Information supplied:
----
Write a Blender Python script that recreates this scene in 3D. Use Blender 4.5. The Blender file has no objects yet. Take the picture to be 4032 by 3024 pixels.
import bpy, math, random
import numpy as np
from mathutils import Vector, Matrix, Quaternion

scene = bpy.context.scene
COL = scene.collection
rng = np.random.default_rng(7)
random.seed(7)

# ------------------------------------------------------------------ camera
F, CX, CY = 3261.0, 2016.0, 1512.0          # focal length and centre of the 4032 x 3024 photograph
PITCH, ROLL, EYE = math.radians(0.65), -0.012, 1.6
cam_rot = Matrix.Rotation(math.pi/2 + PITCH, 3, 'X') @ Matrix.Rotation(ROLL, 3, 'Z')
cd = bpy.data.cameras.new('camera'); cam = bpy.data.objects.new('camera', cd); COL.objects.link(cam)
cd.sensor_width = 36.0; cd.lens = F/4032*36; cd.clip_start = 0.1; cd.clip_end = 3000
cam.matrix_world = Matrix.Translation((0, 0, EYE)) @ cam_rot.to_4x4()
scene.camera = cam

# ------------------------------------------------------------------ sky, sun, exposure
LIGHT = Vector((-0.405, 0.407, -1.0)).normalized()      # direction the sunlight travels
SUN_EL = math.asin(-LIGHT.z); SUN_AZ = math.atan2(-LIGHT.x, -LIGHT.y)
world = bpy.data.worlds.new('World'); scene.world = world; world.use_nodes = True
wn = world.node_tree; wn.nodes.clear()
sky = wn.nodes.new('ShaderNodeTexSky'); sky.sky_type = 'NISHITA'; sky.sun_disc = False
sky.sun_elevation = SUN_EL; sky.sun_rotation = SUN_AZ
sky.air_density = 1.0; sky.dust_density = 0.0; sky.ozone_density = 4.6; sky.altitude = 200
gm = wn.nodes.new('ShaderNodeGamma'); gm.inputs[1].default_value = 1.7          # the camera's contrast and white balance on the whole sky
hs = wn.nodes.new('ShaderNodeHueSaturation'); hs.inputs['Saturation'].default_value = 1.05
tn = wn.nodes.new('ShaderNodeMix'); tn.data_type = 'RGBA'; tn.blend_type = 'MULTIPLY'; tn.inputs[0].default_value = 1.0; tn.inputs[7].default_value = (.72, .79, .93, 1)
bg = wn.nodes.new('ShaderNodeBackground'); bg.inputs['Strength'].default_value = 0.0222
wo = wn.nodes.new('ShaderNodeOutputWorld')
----
What you will do:
Find the lines above that include the string "scene" and copy them.

Correct answer:
Write a Blender Python script that recreates this scene in 3D. Use Blender 4.5. The Blender file has no objects yet. Take the picture to be 4032 by 3024 pixels.
scene = bpy.context.scene
COL = scene.collection
scene.camera = cam
world = bpy.data.worlds.new('World'); scene.world = world; world.use_nodes = True